**** Raw data ****

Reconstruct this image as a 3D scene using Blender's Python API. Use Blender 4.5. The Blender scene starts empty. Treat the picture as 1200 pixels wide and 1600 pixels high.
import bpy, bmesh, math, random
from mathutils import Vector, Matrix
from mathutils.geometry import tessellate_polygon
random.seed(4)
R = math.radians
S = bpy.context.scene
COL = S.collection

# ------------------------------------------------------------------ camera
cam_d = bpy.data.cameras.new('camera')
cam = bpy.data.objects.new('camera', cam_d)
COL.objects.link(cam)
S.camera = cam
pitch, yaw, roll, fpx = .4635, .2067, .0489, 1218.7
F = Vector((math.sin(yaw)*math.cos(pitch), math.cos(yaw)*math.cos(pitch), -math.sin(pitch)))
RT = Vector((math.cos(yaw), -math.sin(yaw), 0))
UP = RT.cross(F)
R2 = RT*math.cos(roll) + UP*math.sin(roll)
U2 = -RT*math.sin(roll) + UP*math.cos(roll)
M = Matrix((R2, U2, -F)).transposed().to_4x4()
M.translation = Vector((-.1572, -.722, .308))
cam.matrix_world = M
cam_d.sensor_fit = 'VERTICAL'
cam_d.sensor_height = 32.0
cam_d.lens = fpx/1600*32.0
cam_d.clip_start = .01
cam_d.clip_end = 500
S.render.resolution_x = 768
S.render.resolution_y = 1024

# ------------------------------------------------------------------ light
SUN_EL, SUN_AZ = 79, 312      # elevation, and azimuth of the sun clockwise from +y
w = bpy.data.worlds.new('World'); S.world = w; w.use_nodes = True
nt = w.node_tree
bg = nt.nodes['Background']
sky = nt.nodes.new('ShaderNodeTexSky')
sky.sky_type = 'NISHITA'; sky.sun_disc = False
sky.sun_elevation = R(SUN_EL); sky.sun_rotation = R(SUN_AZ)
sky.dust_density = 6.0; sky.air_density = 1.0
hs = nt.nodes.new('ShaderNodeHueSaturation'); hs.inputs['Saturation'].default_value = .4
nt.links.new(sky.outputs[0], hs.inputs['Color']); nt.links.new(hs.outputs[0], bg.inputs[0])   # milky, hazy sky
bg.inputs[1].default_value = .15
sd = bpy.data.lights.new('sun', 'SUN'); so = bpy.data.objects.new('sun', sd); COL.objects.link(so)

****

Copy, please, exactly the lines that start at the first line of the data and end at the line containing "COL = S.collection", both kept and no others.

Reconstruct this image as a 3D scene using Blender's Python API. Use Blender 4.5. The Blender scene starts empty. Treat the picture as 1200 pixels wide and 1600 pixels high.
import bpy, bmesh, math, random
from mathutils import Vector, Matrix
from mathutils.geometry import tessellate_polygon
random.seed(4)
R = math.radians
S = bpy.context.scene
COL = S.collection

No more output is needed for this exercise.